J'ai été assez agréablement surpris, et dans un sens soulagé, que Gans ne martyrise pas le conte original, même s'il se laisse quelques libertés mal senties. La trame est donc bonne mais il n'empêche que Gans en oublie de quoi il parle. Il n'y a aucune cohérence sentimentale envers les personnages, expliquée, entre autres, par un casting catastrophique.

En effet, la Belle, loin d'être une simple personne douce et attentionnée, se sacrifiant pour sauver son père, elle apparait à l'écran comme une gamine insupportable en mal de reconnaissance. Qu'on se le dise, j'adore Léa Sédoux, mais elle a un caractère trop fort pour rentrer dans un rôle si délicat, méritant de la compassion. Seconde erreur sur Léa Sédoux, c'est le timing. Comment voulez-vous voir en elle la Belle, jeune femme juvénile et vierge, alors qu'elle sort d'un film où elle a les cheveux bleus et se faire brouter un gazon maudit pendant des scènes de 10 minutes ? D'accord, le propre d'un acteur est savoir jouer tous les registres et passer d'un personnage à un autre, m'enfin, soyons logique. Surtout que les seins de Léa Sédoux sont plus que présents à la caméra, sortant du corset comme pour participer également à la fête.
Personne dans le film n'a un rôle qui colle à ce qu'il devrait être. La psychologie des personnages (car pour rappel, à la base un conte, il y a une morale, toussa, toussa. Bettelheim si tu m'entends, ne va pas voir le film, je pense que tu serais déçu) est juste absente du film. Nada.

Je continue rapidement sur le casting, Vincent Cassel est le seul élément qui permet de sauver le tout. La prestance de sa voix et de sa gestuelle, sous son masque numérique sont néanmoins ressenties. Ce sont même les passages dans le passé qui sont les mieux réussis dans le film. Pour ce qui est des deux soeurs insupportables, elles jouent comme dans une sitcom française, et l'autre méchant espagnol doublé au marteau piqueur avec un accent de vieux bourgeois alors qu'il est sensé tenir un rôle de voleur, n’en parlons pas.

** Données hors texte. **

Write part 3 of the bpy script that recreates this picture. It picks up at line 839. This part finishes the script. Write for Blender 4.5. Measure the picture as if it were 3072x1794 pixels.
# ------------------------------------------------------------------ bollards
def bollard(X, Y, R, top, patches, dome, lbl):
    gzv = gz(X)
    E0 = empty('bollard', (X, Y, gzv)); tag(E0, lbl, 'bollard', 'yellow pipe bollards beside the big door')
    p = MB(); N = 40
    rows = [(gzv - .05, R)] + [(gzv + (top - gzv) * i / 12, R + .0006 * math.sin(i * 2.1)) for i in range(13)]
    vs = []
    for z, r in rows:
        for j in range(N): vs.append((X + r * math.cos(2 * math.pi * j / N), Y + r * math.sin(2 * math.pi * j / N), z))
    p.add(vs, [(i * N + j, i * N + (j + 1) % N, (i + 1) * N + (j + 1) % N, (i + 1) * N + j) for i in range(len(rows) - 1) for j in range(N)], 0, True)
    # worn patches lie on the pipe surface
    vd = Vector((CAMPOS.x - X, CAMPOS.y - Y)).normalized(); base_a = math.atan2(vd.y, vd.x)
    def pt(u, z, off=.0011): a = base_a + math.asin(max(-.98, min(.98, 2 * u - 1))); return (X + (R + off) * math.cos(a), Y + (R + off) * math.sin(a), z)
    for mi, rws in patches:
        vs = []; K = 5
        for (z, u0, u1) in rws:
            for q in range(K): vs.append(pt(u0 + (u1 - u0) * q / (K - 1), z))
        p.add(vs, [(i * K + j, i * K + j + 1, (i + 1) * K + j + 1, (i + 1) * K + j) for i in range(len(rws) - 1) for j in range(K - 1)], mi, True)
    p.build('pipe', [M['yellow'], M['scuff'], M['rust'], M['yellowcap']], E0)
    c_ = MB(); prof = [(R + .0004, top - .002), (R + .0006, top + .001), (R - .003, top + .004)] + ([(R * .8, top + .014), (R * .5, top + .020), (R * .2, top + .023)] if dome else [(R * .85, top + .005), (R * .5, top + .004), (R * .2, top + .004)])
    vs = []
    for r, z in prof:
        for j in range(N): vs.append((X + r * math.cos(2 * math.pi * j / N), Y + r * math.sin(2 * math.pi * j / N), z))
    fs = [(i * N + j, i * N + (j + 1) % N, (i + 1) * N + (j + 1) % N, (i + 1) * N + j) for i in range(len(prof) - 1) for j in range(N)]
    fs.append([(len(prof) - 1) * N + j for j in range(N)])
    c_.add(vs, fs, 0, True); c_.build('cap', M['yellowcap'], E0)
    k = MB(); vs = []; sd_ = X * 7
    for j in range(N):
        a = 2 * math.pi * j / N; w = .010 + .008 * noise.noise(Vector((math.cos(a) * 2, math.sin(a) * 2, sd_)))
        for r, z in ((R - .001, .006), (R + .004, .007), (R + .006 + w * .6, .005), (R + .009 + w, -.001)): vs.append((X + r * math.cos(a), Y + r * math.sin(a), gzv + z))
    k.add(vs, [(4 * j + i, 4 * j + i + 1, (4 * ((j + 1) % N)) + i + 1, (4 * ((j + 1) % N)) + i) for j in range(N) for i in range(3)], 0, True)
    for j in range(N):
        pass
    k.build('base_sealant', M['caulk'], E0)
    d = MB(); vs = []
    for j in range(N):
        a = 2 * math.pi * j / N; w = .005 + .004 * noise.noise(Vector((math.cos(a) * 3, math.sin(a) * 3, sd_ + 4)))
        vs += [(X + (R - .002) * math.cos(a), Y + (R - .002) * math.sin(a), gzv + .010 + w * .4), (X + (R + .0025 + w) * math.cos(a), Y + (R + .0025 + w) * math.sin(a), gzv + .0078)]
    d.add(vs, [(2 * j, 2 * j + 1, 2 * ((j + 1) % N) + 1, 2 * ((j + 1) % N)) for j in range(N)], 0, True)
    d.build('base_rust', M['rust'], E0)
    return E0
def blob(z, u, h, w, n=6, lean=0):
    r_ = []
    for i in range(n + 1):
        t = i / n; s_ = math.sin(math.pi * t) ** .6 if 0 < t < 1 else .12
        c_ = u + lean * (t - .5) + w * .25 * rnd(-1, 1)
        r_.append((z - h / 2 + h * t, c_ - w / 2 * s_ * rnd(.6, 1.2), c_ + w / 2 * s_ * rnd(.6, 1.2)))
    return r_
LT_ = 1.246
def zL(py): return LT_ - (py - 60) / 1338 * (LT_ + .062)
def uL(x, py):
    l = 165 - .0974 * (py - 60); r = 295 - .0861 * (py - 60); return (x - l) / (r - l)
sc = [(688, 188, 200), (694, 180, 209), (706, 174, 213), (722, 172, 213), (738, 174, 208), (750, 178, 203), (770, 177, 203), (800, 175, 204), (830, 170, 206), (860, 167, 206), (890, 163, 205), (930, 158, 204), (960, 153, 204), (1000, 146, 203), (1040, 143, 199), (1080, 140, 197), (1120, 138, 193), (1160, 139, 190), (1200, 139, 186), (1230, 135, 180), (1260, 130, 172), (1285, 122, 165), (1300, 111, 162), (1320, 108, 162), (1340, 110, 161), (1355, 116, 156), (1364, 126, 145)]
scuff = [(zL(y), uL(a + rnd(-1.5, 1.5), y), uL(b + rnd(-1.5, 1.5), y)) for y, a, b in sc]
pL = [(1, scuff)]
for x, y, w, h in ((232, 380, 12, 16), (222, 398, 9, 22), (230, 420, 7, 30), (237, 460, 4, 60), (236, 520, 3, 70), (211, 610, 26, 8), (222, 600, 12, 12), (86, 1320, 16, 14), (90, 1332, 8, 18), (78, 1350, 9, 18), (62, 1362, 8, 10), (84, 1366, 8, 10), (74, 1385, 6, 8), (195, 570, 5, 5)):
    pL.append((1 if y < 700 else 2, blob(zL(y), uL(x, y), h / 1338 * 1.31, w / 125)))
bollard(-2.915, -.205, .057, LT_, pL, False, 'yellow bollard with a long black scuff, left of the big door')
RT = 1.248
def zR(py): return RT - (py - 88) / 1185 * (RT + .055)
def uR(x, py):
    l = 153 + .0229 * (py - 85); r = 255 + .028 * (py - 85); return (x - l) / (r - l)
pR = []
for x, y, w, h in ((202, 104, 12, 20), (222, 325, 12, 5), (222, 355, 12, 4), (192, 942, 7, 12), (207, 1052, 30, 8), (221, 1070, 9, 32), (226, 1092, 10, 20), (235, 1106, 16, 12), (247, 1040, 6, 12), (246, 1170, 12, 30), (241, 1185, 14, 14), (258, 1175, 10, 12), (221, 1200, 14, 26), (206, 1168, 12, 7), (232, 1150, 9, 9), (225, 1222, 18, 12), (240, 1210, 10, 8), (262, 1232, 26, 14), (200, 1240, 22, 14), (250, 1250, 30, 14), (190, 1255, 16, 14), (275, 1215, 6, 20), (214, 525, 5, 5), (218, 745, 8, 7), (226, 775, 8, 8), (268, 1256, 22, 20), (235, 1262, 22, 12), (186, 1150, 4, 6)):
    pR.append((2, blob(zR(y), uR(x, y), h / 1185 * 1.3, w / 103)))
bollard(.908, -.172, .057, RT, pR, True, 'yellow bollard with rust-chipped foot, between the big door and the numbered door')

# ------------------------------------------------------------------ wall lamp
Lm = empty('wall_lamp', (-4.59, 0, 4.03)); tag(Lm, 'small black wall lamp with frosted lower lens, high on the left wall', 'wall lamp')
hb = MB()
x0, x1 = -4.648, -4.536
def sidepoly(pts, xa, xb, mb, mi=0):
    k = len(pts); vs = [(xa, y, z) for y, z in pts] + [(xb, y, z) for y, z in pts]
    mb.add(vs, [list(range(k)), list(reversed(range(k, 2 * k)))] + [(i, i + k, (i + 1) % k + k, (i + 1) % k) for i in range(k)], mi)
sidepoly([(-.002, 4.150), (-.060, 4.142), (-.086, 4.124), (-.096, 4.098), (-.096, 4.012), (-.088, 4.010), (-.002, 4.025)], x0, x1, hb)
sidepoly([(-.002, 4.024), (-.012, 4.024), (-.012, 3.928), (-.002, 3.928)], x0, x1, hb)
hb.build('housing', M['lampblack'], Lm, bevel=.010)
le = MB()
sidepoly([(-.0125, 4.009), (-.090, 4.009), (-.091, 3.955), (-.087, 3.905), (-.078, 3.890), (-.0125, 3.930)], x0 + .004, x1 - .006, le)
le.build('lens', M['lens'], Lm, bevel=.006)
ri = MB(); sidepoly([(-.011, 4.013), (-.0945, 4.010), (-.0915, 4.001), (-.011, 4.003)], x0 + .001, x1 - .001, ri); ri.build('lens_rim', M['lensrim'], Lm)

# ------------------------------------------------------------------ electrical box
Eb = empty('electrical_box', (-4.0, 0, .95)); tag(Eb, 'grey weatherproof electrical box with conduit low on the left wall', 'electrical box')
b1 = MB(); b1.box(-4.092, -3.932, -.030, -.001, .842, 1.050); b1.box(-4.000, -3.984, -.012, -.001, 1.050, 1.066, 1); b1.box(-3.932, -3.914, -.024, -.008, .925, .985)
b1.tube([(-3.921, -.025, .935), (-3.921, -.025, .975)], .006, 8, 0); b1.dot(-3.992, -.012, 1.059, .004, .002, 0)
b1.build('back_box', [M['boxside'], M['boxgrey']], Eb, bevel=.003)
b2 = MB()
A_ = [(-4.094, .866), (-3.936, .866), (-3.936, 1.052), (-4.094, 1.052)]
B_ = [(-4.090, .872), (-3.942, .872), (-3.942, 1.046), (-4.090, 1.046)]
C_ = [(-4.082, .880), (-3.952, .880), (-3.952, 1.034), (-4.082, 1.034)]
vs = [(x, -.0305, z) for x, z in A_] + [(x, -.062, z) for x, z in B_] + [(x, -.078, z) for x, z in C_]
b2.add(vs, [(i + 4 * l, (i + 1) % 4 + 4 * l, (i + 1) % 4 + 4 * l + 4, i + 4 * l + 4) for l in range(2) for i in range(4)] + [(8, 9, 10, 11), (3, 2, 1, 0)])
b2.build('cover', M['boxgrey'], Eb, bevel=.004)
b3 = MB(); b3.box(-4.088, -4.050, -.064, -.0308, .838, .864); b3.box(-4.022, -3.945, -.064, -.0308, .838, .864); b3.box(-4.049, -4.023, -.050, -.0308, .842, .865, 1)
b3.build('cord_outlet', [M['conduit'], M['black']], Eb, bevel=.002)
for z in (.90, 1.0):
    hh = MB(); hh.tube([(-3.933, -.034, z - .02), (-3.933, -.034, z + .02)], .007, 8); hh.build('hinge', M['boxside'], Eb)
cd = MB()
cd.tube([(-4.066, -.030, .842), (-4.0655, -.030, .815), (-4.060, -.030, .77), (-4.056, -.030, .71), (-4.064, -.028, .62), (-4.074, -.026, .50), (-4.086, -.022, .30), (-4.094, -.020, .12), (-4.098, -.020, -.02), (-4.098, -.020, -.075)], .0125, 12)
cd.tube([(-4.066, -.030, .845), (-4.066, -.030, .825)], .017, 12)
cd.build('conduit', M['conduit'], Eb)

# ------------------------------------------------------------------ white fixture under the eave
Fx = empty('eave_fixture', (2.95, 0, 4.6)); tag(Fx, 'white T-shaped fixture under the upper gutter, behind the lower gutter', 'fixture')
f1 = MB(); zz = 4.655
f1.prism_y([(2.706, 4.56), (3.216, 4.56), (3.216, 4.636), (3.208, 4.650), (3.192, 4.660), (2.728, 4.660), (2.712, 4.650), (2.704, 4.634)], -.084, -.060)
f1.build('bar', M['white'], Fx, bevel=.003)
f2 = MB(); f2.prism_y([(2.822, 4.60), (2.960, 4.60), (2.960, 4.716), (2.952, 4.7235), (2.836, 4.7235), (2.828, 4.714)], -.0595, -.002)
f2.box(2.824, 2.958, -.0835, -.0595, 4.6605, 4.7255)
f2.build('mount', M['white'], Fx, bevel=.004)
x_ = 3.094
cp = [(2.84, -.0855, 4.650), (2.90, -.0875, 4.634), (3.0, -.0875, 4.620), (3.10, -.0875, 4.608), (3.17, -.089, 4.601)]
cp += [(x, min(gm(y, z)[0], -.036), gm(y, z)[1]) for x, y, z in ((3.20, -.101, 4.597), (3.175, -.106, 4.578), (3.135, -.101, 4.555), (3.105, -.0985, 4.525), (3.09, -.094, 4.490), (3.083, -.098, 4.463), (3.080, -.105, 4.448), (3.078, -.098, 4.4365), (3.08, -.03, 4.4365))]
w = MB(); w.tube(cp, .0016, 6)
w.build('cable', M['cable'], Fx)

Gans annonce sans sourciller faire des références au maître de l'animation japonaise, Miyazaki. Alors si c'est pour pomper des thèmes chers au vieux monsieur, tel que l'âme des forêts (Princesse Mononoké, Totoro dans un sens et autres références plus menus dans ses films), oui peut être, mais rien n'est repris de l'ambiance magique. Et cela est en grande partie due à la surabondance du numérique.


Parlons donc maintenant de la forme du film. On retrouve une esthétique du Labyrinthe de Pan, couplée à des décors de la Renaissance qui tirent à mon goût plus du coté baroque (certes, c'est la porte à coté en histoire, mais ce n'est pas une raison pour faire des approximations).
Monsieur Gans, le fantastique, encore plus en matière de contes, ne nait pas dans la sur-abondance de détails visuels. C'est même tout l'inverse. A ce jeu d'ajouts intempestifs de détails vous mâchez toute imagination possible chez les enfants, entre autres. C'est pourquoi, quand certains parlent d'américanisation du film, je trouve le terme parfaitement justifié.

En ce qui concerne le numérique, si quelques plans sont à la limite d'être beaux, l'ensemble est clairement grotesque. La source enchantée avec ses petites boules jaunes ressemblent à certains économiseurs d’écrans et je ne parle d'un plan vers la fin, de quelques secondes, d’une goute qui tombe sur la surface lisse d’un plan d’eau. Là, c'est clairement un amour déclaré à l'écran de veille.

Pour faire craquer les bambins et jeunes filles, Gans n'hésite pas à mettre en oeuvre une technique de basse catégorie. Des petits animaux avec des yeux gigantesques. En plus ils sont sous utilisés. Il faut assumer jusqu’au bout.

Dernier point point sur l'esthétique, les (trop) nombreux ralentis pendant les scènes d'actions. Se sont-ils posés un instant la question, « Quel est le but de ses ralentis, à part faire joli ? » ?

Enfin pour citer Lt-Schaffer qui a eu quelques bonnes remarques, l'ouverture sur les pages d’un livre + voix, ça fait un peu kitsch et dépassé. Les quelques incohérences historiques (drapeau français, et pistolet à poudre qui tirent plusieurs coups) n'aident pas vraiment à être compatissant avec l'ensemble.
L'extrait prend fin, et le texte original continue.